Allegations and Procedural and Legislative History:  In 1995, the relators brought a qui tam action pursuant to the FCA, 31 U.S.C. §§ 3729 et seq., alleging that the defendant subcontractors submitted claims to a government contractor seeking payment for work relating to the construction of missile destroyers for the U.S. Navy even though the defendants knew that the work did not meet contractual specifications and regulatory requirements.  The district court entered judgment as a matter of law for the defendants because the relators failed to produce evidence of a false claim presented to the Navy.  The Sixth Circuit Court of Appeals reversed and the defendants successfully petitioned the U.S. Supreme Court to hear the case.  In a June 2008 opinion that reversed the Sixth Circuit, the Supreme Court held that liability for false statements under 31 U.S.C. § 3729(a)(2), the predecessor provision to 31 U.S.C. § 3729(a)(1)(B), required that “a defendant must intend that the Government itself pay the claim,”  Allison Engine Co. v. United States ex rel. Sanders, 553 U.S. 662, 669 (2008).

Congress subsequently passed the FERA, which, among other things, amended the FCA to make clear that a defendant is liable for knowing, false statements supporting false claims ultimately paid with government funds regardless of whether the defendant intended for its false statements to be relied upon by the government in determining whether to pay the claims.  Prior to FERA, the FCA had imposed liability for false statements when made “to get a false or fraudulent claim paid or approved by the Government.”  See 31 U.S.C. § 3729(a)(2) (pre-May 20, 2009).  FERA changed this provision so that it imposes liability on anyone who “knowingly makes . . . a false record or statement material to a false or fraudulent claim.”   See § 3729(a)(1)(B) (post-May 20, 2009).

On the question of the “effective date,” FERA states that the amended FCA applies to conduct occurring on or after the date it is enacted, with two important exceptions.  First, the change to the false statements provision in former 31 U.S.C. § 3729(a)(2) “shall take effect as if enacted on June 7, 2008, and apply to all claims under the False Claims Act . . . that are pending on or after that date.”  FERA, § 4(f)(1) (emphasis added).   (June 7, 2008 was two days before the Supreme Court decided Allison Engine.)

Second, certain other amendments “apply to cases pending on the date of enactment.”  FERA § 4(f)(2) (emphasis added).  The courts subsequently have disagreed on the question of whether the word “claims” in § 4(f)(1) was intended to refer to “civil actions” or “invoices.”

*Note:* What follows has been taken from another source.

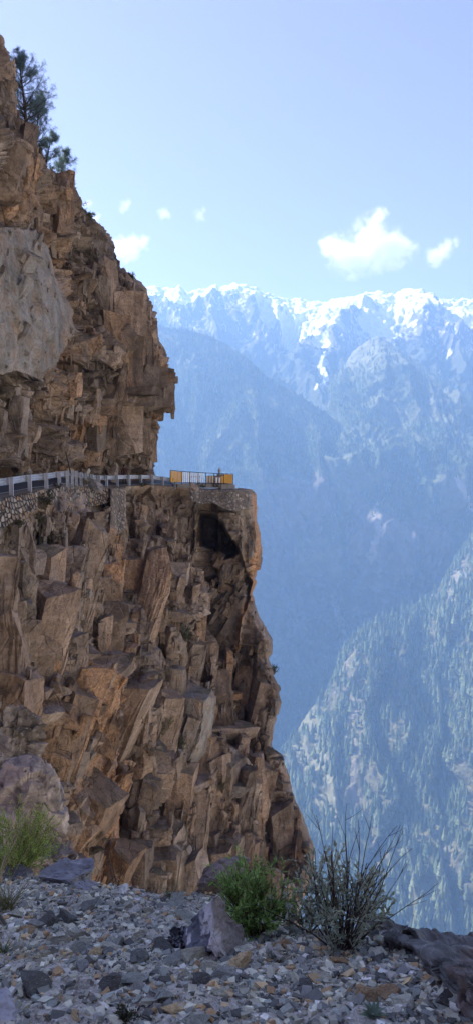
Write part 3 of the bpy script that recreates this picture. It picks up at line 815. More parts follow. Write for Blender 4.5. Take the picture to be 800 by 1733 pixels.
bv2, bt2, bz2 = joint_blocks(PF[:, :ncl + nvis], zone, np.maximum(np.where(diagm, room, -1), nroom), [(14, 2.0, 3.6, .0, .03, 40), (60, .8, 1.7, .0, .07, 16), (260, .3, .8, .04, .22, 6), (600, .14, .34, .06, .34, 2)], 5002, (.5, .2), -.5)
nA = len(ALL.reshape(-1, 3))
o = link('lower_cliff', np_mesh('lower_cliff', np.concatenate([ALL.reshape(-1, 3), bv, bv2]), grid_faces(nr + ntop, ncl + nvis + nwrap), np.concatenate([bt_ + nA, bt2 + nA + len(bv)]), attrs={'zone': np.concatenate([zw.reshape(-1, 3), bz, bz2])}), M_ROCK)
tag(o, kind='structure')
LOWP, LOWpx, LOWpy = PF[:, :ncl + nvis], px, py

def on_low(qx, qy):
    """surface point of the lower cliff at a photo position"""
    k = np.argmin((LOWpx - qx) ** 2 + (LOWpy - qy) ** 2)
    return Vector(LOWP.reshape(-1, 3)[k].tolist())

# ---- upper cliff
SIL_U = [(-2600, -1000), (-1800, -760), (-1000, -420), (-500, -210), (-200, -90), (0, -25), (60, -4), (85, 2), (100, 8), (130, 12), (180, 20), (215, 38), (240, 52), (275, 72), (310, 100), (340, 128), (365, 150), (385, 172), (405, 189), (430, 198), (455, 207), (470, 226), (490, 242), (510, 252), (530, 262), (552, 267), (575, 275), (592, 284), (610, 290), (635, 290), (660, 287), (690, 284), (700, 276), (712, 270), (730, 268), (752, 266), (764, 256), (775, 255), (790, 258), (830, 260)]
UC = [-1800, -900, -400, -260, 0, 50, 100, 140, 200, 260, 300]
UR = [-2600, -1200, -500, 0, 90, 250, 400, 550, 650, 740, 830]
UT = [[12, 22, 40, 60, 90, 95, 100, 100, 100, 100, 100],
      [10, 19, 33, 46, 74, 80, 84, 86, 88, 88, 88],
      [9, 17, 30, 38, 60, 66, 70, 72, 74, 76, 76],
      [8.8, 16, 28, 34, 52, 57, 62, 65, 70, 74, 75],
      [8.7, 15.8, 27.5, 33, 49, 54, 60, 64, 69, 74, 75],
      [8.6, 15.5, 27, 31, 43, 48, 55, 60, 66, 72, 75],
      [8.5, 15.3, 26, 30, 40, 45, 51, 57, 64, 70, 72],
      [8.4, 15, 25.5, 29, 39, 43, 48, 54, 61, 66, 68],
      [8.4, 15, 25.5, 29, 40, 44, 49, 54, 60, 65, 68],
      [8.4, 15, 26, 30, 41, 46, 51, 56, 62, 67, 70],
      [8.4, 15, 26, 31, 42, 47, 53, 58, 64, 68, 72]]
ncl2, nvis2, nrv, nro, nwrap2 = 90, 380, 720, 110, 26
pyr = np.concatenate([-2600 + (2660) * np.linspace(0, 1, nro, endpoint=False) ** .55, np.linspace(60, 830, nrv)])
nr2 = nro + nrv
py = np.repeat(pyr[:, None], ncl2 + nvis2, 1)
sx = line(SIL_U, py)
LX = np.minimum(-12., sx - 60)
px = np.concatenate([-1900 + (LX[:, :ncl2] + 1900) * (np.linspace(0, 1, ncl2, endpoint=False)[None]), LX[:, :1] + (sx[:, :1] - LX[:, :1]) * np.linspace(0, 1, nvis2)[None]], 1)
Y0 = bilin(UC, UR, UT, px, py); Y0 = blur(Y0, 10, 2)
Q = pt(px, py, Y0)
jx = 10 * blur(facets(Q, (3, 3, 2.2), 401, .6), 2) + 6 * perlin(Q / 1.2, 402); jy = 9 * blur(facets(Q, (3, 3, 2.2), 403, .6), 2) + 6 * perlin(Q / 1.2, 404)
x, y = px + jx * .7, py + jy * .7
SLAB = [(-60, 360), (0, 378), (35, 384), (62, 388), (90, 420), (94, 450), (108, 500), (132, 556), (118, 585), (92, 622), (60, 640), (30, 632), (-60, 650)]
slab = polymask(SLAB, px + jx * .35, py + jy * .35, 3)
Y = Y0.copy()
Y -= .5 * slab
Y += vstep([(62, 390), (92, 430), (108, 500), (132, 558)], x, y, 2.2, 4, 60)
Y += hstep([(-60, 652), (30, 634), (62, 640), (100, 612), (132, 560)], x, y, 1.8, 4, 50)
Y += vstep([(186, 405), (196, 470), (204, 560), (208, 640)], x, y, 2.6, 4, 60)
Y += vstep([(242, 500), (244, 560), (243, 640), (236, 700)], x, y, 1.6, 2.5, 30)
Y += vstep([(95, 250), (125, 330), (150, 400), (160, 470)], x, y, 2.2, 5, 60)
Y += vstep([(40, 230), (60, 300), (85, 370)], x, y, 1.8, 5, 50)
Y += hstep([(105, 614), (160, 606), (200, 646), (232, 682)], x, y, 2.2, 4, 70)
Y += hstep([(100, 712), (160, 705), (230, 700), (270, 705)], x, y, 1.2, 3, 50)
Y += hstep([(40, 764), (140, 756), (250, 766)], x, y, 1.2, 3, 50)
for g, amp, w in (([(190, 432), (188, 470)], 2.2, 8), ([(112, 430), (115, 480)], 1.6, 7), ([(72, 655), (60, 690)], 1.4, 9), ([(250, 760), (262, 775)], 1.2, 6), ([(15, 310), (40, 360), (52, 385)], 1.2, 4), ([(160, 730), (168, 800)], 1.0, 5)):
    Y += amp * np.exp(-(linedist(g, x, y) / w) ** 2)
e = np.clip((px - (sx - 16)) / 16, 0, 1)
Y += 5 * (1 - np.sqrt(1 - (e * .999) ** 2)) * np.clip(Y / 60, .2, 1.4)
P = pt(px, py, Y)
bedz = polymask([(40, 640), (290, 640), (280, 800), (40, 800)], px, py, 30)
hh = rock_height(P, 200, 1.25, .8, .4, .16, .0)
bb = (P[..., 2] - .10 * P[..., 0] - .02 * P[..., 1]) / .8 + .5 * fbm(P / 4., 3, 271)
hh = hh + (.12 + .3 * bedz) * ((bb - np.floor(bb)) * .7 + .3 * (np.floor(bb) % 2))
hh = hh * (1 - .9 * slab) * (1 - .65 * sstep(px, sx - 45, sx))
hh = hh * (.5 + .5 * sstep(830 - py, 0, 40))
wv = np.linspace(0, 1, nwrap2 + 1)[1:] ** 1.5 * 40
Ps = P[:, -1]
dxdy = np.minimum(Ps[:, 0] / Ps[:, 1] - .3, -.35)
bd = np.stack([dxdy, np.ones_like(dxdy), np.zeros_like(dxdy)], -1); bd /= np.linalg.norm(bd, axis=1)[:, None]
wrap = Ps[:, None] + wv[None, :, None] * bd[:, None]
PW = np.concatenate([P, wrap], 1)
hW = np.concatenate([hh, np.repeat(hh[:, -1:], nwrap2, 1) + .5 * facets(wrap, (2, 2, 3), 240)], 1)
PF, _ = finish_sheet(PW, 6, hW)
zone = np.zeros((nr2, ncl2 + nvis2, 3)); nz = fbm(P / 3.5, 4, 260)
zone[..., 0] = np.clip(.32 * sstep(nz, .0, .35) + .5 * polymask([(0, 270), (60, 300), (70, 360), (0, 370)], px, py, 15) * (.5 + nz) + .45 * polymask([(60, 590), (140, 570), (110, 700), (50, 700)], px, py, 12) * (.6 + nz) + .45 * polymask([(150, 690), (235, 680), (235, 725), (100, 740)], px, py, 10)
                          + .4 * polymask([(200, 560), (290, 600), (285, 700), (210, 700)], px, py, 15) + .5 * (1 - sstep(np.abs(px - np.interp(py, [390, 430, 500, 560], [66, 96, 112, 136])), 2, 7)) * (py > 385) * (py < 600), 0, 1)
zone[..., 1] = np.clip(polymask(SLAB, px + jx * 1.1, py + jy * 1.1, 12), 0, 1)
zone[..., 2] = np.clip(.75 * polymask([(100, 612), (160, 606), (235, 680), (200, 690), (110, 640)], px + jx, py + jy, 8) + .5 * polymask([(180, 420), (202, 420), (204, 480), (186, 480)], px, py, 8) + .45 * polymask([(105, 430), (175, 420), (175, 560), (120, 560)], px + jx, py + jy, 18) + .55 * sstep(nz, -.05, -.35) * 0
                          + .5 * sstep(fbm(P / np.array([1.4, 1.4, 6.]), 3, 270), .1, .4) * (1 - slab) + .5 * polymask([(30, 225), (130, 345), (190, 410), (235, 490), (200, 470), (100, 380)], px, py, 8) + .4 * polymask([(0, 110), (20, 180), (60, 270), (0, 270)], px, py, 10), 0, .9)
zw = np.concatenate([zone, np.repeat(zone[:, -1:], nwrap2, 1)], 1)
room = np.where((px > -30) & (py > -60), np.minimum(sx - px, (812 - py) * .8), -1)
sdist = polydist(SLAB, px, py)
bv, bt_, bz = joint_blocks(PF[:, :ncl2 + nvis2], zone, np.minimum(room, sdist), [(26, 2.0, 4.0, .0, .03, 84), (150, .9, 1.9, .0, .05, 46), (900, .3, .8, .01, .11, 12), (2600, .13, .34, .04, .26, 3)], 5003, (.4, .4), -.06)
bv2, bt2, bz2 = joint_blocks(PF[:, :ncl2 + nvis2], zone, np.minimum(room, -sdist), [(3, 1.0, 1.6, .0, .01, 30), (16, .3, .8, .01, .06, 6), (70, .12, .3, .04, .22, 2)], 5004, (.3, .4), -.4)
nA = len(PF.reshape(-1, 3))
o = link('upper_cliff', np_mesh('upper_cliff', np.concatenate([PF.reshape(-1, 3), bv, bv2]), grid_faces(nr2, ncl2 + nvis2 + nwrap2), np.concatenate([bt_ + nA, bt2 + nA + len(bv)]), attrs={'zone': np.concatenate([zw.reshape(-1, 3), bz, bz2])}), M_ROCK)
tag(o, kind='structure')
UPP, UPpx, UPpy = PF[:, :ncl2 + nvis2], px, py
def on_up(qx, qy):
    k = np.argmin((UPpx - qx) ** 2 + (UPpy - qy) ** 2)
    return Vector(UPP.reshape(-1, 3)[k].tolist())

# ---- road on the ledge between the two cliffs
M_ASPH = m_plain('asphalt', (.055, .056, .06), .85, 0, .5, 3, .01)
M_PAINT = m_plain('road_paint', (.62, .62, .6), .7, 0, .4, 4)
M_DIRT = m_plain('shoulder_dirt', (.2, .165, .125), .95, 0, .6, 2.5, .06)
rx = np.linspace(-390, 292, 140)
RY = line(RAILY, rx); RZt = ray(rx, line(TOP, rx))[1] * RY
INY = np.maximum(bilin(UC, UR, UT, rx, np.full_like(rx, 812.)) + 2.5, RY + 3.5) + 6 * sstep(rx, 230, 280)
ur = ray(rx, np.full_like(rx, 795.))[0]
def road_strip(f0, f1, dz, n=4):
    V = []
    for f in np.linspace(f0, f1, n):
        Yf = RY + (INY - RY) * f
        V.append(np.stack([ur * Yf, Yf, RZt + .02 + .42 * f + dz + .05 * (1 - abs(2 * f - 1)) * 0], -1))
    return np.stack(V, 0)
for nm, f0, f1, dz, mt in (('road_shoulder', -.02, 1.0, 0., M_DIRT), ('road', .13, .9, .012, M_ASPH)):
    S = road_strip(f0, f1, dz, 6)
    tag(link(nm, np_mesh(nm, S, grid_faces(6, len(rx)), smooth=True), mt), kind='structure')
mb = MB()
for f in (.17, .84):
    S = road_strip(f, f + .025, .018, 2); mb.add(S, grid_faces(2, len(rx)))
tag(mb.build('road_marking', M_PAINT), kind='structure')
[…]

In a post-FERA opinion, the district court on remand granted the defendants’ motion to preclude application of the amended liability standard in the case before it, holding that the term “claims” in § (4)(f)(1) of FERA refers to the defendant’s false invoices that are the basis for the lawsuit rather than the civil action itself.  The court ruled that the relators’ claims must be dismissed because the defendants’ allegedly false invoices were not “pending” on June 7, 2008.  See United States ex rel. Sanders v. Allison Engine Co., 667 F. Supp. 2d 747 (S.D. Ohio 2009).

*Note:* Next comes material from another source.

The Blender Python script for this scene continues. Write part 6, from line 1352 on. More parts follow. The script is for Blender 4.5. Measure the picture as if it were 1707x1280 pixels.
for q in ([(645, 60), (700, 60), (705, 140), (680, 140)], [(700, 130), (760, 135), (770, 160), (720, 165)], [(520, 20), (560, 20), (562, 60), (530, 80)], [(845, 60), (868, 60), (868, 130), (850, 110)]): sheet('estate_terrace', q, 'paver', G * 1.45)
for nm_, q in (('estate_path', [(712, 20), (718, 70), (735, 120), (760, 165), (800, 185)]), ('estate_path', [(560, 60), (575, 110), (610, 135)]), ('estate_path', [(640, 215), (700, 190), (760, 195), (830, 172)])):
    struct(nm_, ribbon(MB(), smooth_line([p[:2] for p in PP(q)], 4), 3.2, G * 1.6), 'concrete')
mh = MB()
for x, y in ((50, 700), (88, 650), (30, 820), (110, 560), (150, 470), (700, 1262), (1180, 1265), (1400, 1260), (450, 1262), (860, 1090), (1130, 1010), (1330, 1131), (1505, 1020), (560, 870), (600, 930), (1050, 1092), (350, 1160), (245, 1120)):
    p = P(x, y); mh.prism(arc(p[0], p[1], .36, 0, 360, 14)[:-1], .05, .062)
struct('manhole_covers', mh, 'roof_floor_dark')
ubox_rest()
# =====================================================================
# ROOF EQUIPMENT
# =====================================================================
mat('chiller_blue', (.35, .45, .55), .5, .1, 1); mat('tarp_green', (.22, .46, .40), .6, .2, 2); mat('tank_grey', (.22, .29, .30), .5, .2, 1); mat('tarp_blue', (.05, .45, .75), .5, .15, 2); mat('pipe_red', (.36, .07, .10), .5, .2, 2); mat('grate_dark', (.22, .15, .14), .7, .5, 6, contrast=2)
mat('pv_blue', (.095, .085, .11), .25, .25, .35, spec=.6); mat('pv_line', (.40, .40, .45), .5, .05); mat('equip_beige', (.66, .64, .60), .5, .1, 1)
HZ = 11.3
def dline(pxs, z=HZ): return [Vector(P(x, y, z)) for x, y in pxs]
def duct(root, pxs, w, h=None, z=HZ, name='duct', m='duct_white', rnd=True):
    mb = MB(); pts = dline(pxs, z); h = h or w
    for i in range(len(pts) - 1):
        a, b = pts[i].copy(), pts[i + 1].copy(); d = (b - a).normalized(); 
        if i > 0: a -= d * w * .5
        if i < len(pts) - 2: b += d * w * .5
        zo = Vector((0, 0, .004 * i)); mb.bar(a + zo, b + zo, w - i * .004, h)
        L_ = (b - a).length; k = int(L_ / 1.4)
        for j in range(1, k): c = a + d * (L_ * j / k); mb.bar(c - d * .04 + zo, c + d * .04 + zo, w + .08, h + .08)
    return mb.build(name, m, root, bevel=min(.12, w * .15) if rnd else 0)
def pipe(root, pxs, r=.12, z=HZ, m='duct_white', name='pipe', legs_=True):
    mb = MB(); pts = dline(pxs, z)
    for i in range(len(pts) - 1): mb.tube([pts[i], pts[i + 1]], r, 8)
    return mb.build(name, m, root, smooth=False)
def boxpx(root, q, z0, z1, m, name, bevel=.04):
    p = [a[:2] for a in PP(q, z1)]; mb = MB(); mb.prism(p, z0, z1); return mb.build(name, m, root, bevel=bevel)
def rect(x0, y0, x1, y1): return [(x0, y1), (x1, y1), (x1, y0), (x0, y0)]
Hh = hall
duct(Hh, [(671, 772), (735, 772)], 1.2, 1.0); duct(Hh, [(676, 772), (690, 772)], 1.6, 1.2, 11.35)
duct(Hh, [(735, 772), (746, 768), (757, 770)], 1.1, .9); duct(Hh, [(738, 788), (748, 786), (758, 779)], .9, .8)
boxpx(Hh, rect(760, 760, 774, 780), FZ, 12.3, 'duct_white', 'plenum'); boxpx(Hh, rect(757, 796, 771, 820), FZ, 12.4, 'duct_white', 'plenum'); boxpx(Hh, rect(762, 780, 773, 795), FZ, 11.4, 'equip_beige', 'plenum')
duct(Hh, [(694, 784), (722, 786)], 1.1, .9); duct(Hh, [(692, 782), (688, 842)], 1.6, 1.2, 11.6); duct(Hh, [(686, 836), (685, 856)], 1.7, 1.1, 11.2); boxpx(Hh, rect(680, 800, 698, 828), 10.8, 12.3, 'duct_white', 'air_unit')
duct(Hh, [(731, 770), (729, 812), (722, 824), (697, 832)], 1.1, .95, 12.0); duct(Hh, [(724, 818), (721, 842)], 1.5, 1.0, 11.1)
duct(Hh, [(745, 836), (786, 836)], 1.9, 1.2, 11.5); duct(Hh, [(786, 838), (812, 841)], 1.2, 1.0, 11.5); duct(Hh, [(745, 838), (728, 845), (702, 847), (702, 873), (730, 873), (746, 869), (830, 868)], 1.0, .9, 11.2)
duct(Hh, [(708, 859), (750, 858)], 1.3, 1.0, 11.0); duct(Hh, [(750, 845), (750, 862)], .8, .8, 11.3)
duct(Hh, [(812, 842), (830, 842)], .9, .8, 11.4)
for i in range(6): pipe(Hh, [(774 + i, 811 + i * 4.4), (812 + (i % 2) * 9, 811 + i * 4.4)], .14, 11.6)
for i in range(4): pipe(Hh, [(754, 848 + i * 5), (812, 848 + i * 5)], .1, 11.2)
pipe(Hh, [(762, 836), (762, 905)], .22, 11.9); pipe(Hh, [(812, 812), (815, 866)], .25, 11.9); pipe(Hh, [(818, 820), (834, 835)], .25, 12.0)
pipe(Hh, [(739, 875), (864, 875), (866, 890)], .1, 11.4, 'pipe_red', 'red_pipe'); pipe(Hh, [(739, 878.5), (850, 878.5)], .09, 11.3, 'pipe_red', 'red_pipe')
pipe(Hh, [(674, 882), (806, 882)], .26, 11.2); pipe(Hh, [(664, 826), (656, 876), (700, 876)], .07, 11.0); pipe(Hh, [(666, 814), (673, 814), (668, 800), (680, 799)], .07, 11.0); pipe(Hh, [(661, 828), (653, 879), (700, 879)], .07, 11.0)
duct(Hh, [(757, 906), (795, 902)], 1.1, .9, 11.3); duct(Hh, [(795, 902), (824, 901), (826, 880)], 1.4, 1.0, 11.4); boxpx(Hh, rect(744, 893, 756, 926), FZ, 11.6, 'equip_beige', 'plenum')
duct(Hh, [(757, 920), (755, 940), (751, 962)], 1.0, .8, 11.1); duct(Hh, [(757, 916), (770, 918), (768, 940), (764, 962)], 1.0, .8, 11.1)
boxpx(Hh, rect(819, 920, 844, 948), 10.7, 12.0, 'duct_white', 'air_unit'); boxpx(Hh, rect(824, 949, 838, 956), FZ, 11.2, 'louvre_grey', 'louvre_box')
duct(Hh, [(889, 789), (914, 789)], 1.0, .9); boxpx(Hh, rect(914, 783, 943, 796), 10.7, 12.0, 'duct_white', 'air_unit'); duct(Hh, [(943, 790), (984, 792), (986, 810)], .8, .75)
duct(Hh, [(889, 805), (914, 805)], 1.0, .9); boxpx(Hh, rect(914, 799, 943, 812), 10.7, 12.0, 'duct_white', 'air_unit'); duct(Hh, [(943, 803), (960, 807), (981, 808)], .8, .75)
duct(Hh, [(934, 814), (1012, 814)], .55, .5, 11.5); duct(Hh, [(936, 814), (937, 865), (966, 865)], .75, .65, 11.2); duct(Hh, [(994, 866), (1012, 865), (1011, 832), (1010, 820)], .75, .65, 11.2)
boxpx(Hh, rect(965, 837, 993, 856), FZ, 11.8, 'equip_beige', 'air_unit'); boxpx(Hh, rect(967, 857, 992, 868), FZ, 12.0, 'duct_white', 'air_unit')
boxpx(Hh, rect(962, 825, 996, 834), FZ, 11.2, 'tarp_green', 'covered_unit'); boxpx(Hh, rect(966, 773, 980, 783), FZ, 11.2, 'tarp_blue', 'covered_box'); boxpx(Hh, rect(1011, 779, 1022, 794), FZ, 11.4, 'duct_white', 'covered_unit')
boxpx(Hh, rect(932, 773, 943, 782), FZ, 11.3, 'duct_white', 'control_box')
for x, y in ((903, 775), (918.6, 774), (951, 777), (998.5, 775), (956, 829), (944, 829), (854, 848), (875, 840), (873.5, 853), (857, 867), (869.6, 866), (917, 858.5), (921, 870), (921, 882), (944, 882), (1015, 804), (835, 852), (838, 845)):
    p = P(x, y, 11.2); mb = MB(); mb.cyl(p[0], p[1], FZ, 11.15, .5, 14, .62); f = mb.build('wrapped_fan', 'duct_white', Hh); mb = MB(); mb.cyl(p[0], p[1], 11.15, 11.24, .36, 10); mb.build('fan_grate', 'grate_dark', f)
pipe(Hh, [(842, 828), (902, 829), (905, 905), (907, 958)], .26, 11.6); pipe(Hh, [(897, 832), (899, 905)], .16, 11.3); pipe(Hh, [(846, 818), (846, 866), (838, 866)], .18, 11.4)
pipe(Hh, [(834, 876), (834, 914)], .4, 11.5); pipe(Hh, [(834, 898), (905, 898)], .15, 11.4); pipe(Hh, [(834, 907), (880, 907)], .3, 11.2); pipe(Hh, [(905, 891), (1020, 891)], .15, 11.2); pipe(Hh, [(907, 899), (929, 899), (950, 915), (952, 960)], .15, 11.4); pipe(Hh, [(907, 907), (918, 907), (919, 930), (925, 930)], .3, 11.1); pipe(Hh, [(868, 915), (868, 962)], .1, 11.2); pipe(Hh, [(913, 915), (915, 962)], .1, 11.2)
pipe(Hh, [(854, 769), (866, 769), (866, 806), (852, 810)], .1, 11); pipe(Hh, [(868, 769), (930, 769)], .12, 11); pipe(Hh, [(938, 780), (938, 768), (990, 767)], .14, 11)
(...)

Ruling on Issue of Retroactivity of the FERA Amendment to § 3729(a)(2):  As discussed above,  Section 4(f)(1) of FERA provides that the amended liability provision for false statements “shall take effect as if enacted on June 7, 2008, and apply to all claims under the False Claims Act . . . that are pending on or after that date.”    (Emphasis added.)  The question before the Sixth Circuit Court of Appeals was whether FERA’s drafters intended the term “claims” to mean “demands for payment” or  “civil actions.”  If the term “claims” was interpreted to mean “demands for payment,” then the amended liability standard would not apply to the case at hand because the defendants’ invoices were no longer pending with the U.S. Navy on June 7, 2008.  On the other hand, if the term was interpreted to mean “cases” or “civil actions,” then the amended liability provision would apply because the qui tam action was pending on June 7, 2008.

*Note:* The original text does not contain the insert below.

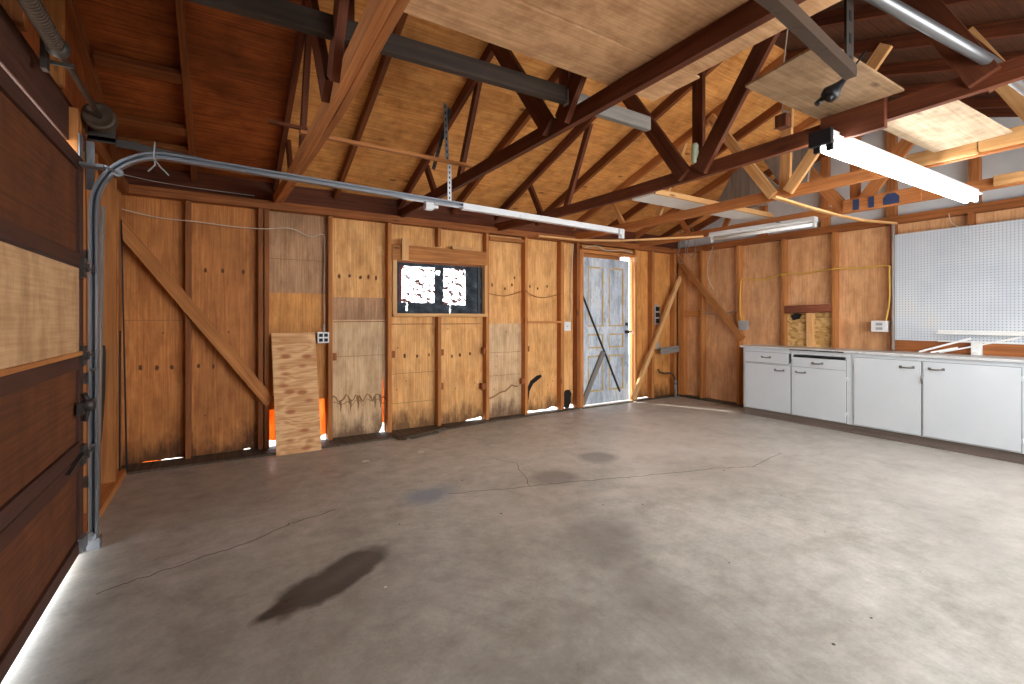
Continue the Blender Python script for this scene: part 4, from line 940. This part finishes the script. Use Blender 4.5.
front('door', 1.715, 2.265, .105, .805, c2, 1.82, .745, 2.272); front('door', 1.06, 1.695, .105, .805, c2, 1.60, .745, 1.05)
build('latch', G().tube([(CF - .03, 1.703, .60), (CF - .028, 1.708, .64), (CF - .03, 1.70, .68)], .006, 6), 'chrome', c2)
g = G().box(CF - .03, 6.055, .92, 3.53, .846, .872, 0).box(6.056, 6.15, 2.66, 3.53, .846, .868, 0)
wt = build('worktop', g, 'counter', bevel=.004); tag(wt, 'long white painted worktop over the two base cabinets', 'worktop')
build('slot', G().box(CF - .031, CF - .030, 2.36, 2.92, .846, .858), 'slot', wt)
pgb = thing('pegboard', 'large white pegboard fixed on right wall above worktop', 'pegboard', (6.05, 1.4, 1))
g = G().prism([(.55, .99), (2.05, .99), (2.05, 2.10), (.55, 2.10)], 'x', 6.044, 6.052); build('board', g, 'peg', pgb)
build('edge_strip', G().box(6.03, 6.055, 2.055, 2.075, .88, 2.22), 'grey_wood', pgb, .003)
build('rail', G().box(5.99, 6.04, .55, 1.70, 1.06, 1.078).box(6.03, 6.043, .55, 1.70, 1.079, 1.10), 'white_paint', pgb, .003)
build('post', G().box(5.99, 6.04, 1.38, 1.45, .872, 1.0), 'white_paint', pgb, .003)
build('lower_rail', G().box(6.03, 6.044, .55, 1.7, .985, 1.0), 'white_paint', pgb)
sl = 'white slats on the worktop'
tag(build('white_slat', G().bar((5.88, 1.80, .885), (5.96, 1.44, 1.03), .04, .018), 'white_paint', bevel=.002), 'wide white slat leaning from worktop to pegboard rail', 'slat', sl)
tag(build('white_slat', G().bar((5.84, 1.70, .885), (5.91, 1.52, .94), .03, .016), 'white_paint', bevel=.002), 'short white slat between the two long leaning slats', 'slat', sl)
tag(build('white_slat', G().bar((5.92, 1.66, .882), (5.97, 1.12, 1.05), .022, .014), 'white_paint', bevel=.002), 'narrow white slat reaching farthest right along pegboard rail', 'slat', sl)
cable('pegboard_wire', [(6.04, 1.62, 2.24), (6.035, 1.60, 2.15), (6.03, 1.55, 2.10)], .004, 'white_cable', 'short pale wire end above the pegboard top edge')
for o in C.objects:
    if '_org' in o: del o['_org']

The Court of Appeals noted that the term “claim” is defined in the False Claims Act’s liability provisions to mean “demand for payment.”  The Court found it inappropriate, however, to import this statutory definition into the FERA provision concerning the “effective date” of the amendments because the statutory definition provides a “strained reading.”  Allison Engine, 2012 U.S. App. LEXIS 22655, *30.  The court placed little emphasis on the fact that the second exception to FERA’s effective date, § 4(f)(2), used the term “cases.”  The court noted that Congress had not drafted both exceptions simultaneously and thus could have intended the same meaning despite using different terms.  The Sixth Circuit held that “claims” in the first exception refers to “cases” or “civil actions,” noting that its conclusion was supported by Congress’s use of “claims” elsewhere in FERA when the “clear meaning” is “cases.”  Id.

The Sixth Circuit also held that retroactively applying FERA’s amendment to the liability standard did not violate the Ex Post Facto Clause of the Constitution because Congress did not intend to impose punishment when it enacted the FCA and FERA.  Moreover, the statutory scheme was not so punitive in purpose or effect as to negate Congress’s intent.  The court further held that applying the amendment in this manner would not run afoul of Fifth Amendment due process guarantees because a rational legislative purpose could be identified when “Congress made clear that it sought to correct what it viewed as an erroneous interpretation of the FCA and passed the amendment ‘to reflect the original intent of the law.’”  Id. at *53 (quoting FERA, § 4).